The second part of his testimony regards HIS LIFE-" the Son of man came not to be ministered unto, but to minister." There is something in this that fills us, at first, with astonishment. When we consider his grandeur, when we consider the place from which he descended, for he came down from heaven, when we consider the honour, and glory, and homage he enjoyed there, it is natural for us to conclude, that when he enters our earth, he will be welcomed in a manner becoming his dignity; that he will have numerous attendants who will be all ready to run and fly at his nod, and to anticipate all his wishes,

But what says the fact? "He was in the world, and the world knew him not. He came to his own, and his own received him not." When a king visits a part of his dominions, or when he enters the house of one of his subjects, what an ado is there; what exertions and sacrifices are made! When a man rises a little above his fellow-creatures, when he ascends a little in the world, he must always encumber himself by a number of servants, and employ others to do that for him which God has given him hands enough to do for himself. The thing is, man must be great; and as he is not so really, and cannot be so really, he must be so in appearance. It is worthy of observation, that titles, and a thousand other things that are supposed to indicate greatness, are really and only founded on a want of it, for if men were sufficient without these, all these would be unnecessary. But, alas! poor little man cannot work without these, cannot govern without these; and thus the shadow of greatness is called in to supply the place of the reality. Why does a female ever paint? Because the colours she lays on are to be substituted for the tints nature has denied her. Our Saviour could derive nothing from external appendages. What could any of these distinctions have added to a king who opened the eyes of the blind, raised the dead, calmed the sea in a moment-a being who, by a word, could make worlds, and before whose look the heavens and earth flee away? He could, therefore, dispense with all these things: and though he knew how much they were valued and idolized in our world, and that persons are very much estimated according to them, yet he would dispense with them: "He came not to be ministered unto, but to minister."
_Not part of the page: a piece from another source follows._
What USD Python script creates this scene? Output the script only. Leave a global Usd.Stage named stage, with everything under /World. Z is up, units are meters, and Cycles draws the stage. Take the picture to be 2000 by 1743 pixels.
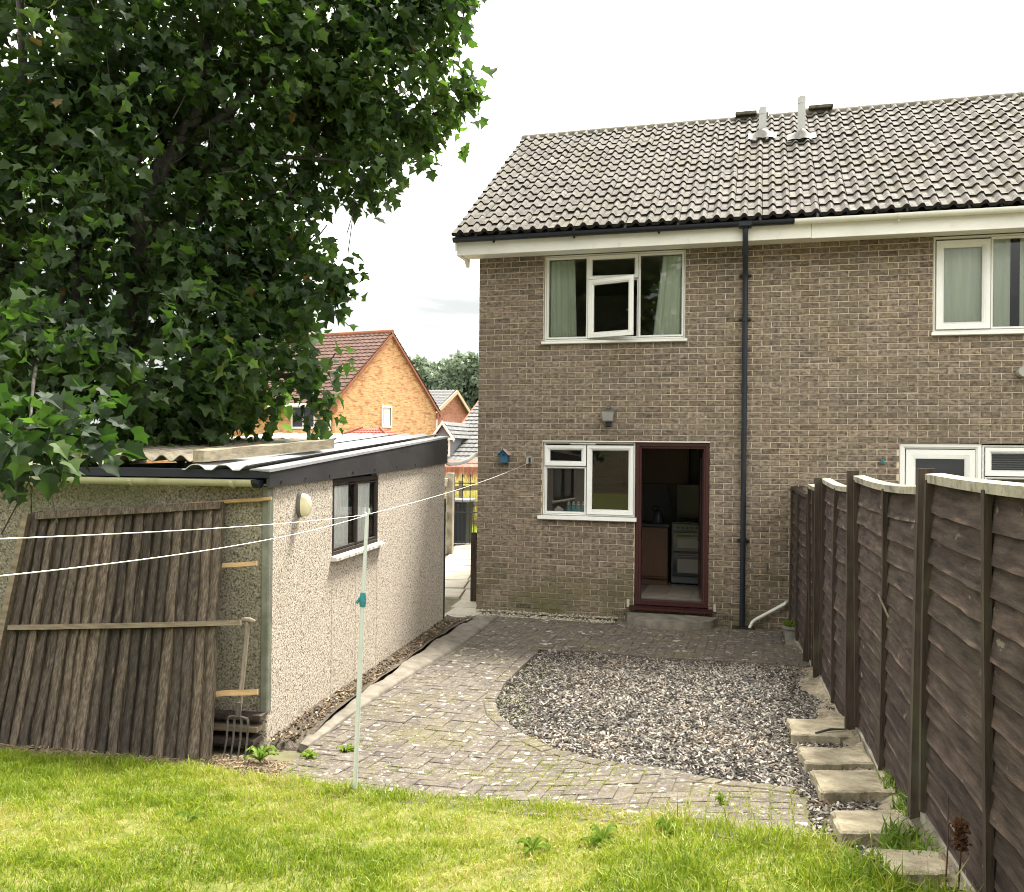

We read-God bless their memories-we read of women, who "ministered to him of their substance," and their names are recorded in the book of life, and wheresoever the Gospel is preached, that which they did shall be told for a memorial of them. One of these was Mary Magdalene; another was the wife of Herod's steward. But, alas! this very ministering unto him was a part of his humiliation. How reduced must he have been to stand in need of the assistance and succour of the very creatures of his power. O, when will his reproached followers remember that he was "a worm, and no man," and "a reproach among the people?" When will his poor followers remember, that while foxes have holes, and the birds of the air have nests, he had not where to lay his head? He assumed no state, and required no waiting upon. We only read of his riding once in his life, and then it was upon an ass, and a colt, the foal of an ass: all his other travels were on foot. And many a stray step did he take for us: he went about doing good; and not only seized opportunities when they offered, but sought after them when they did not present themselves. And, for this purpose, how often did he refuse himself needful refreshment, and give up the enjoyment of the sweets of retirement. See him in the house of Lazarus: he lamented that he had given so much trouble: he commended Mary, who sat at his feet to hear his words, while he kindly reproved Martha for her being cumbered about much serving to indulge an appetite which he never did indulge; for he came to feed, not to be fed; he came not to be ministered unto, but to minister.

Now, there are persons who will often dispense with the attendance of others on themselves, who are not willing themselves to attend upon others, and especially those who are below them. But what do we see yonder? Jesus rises from supper. and lays aside his garments, and takes a towel, and girds himself.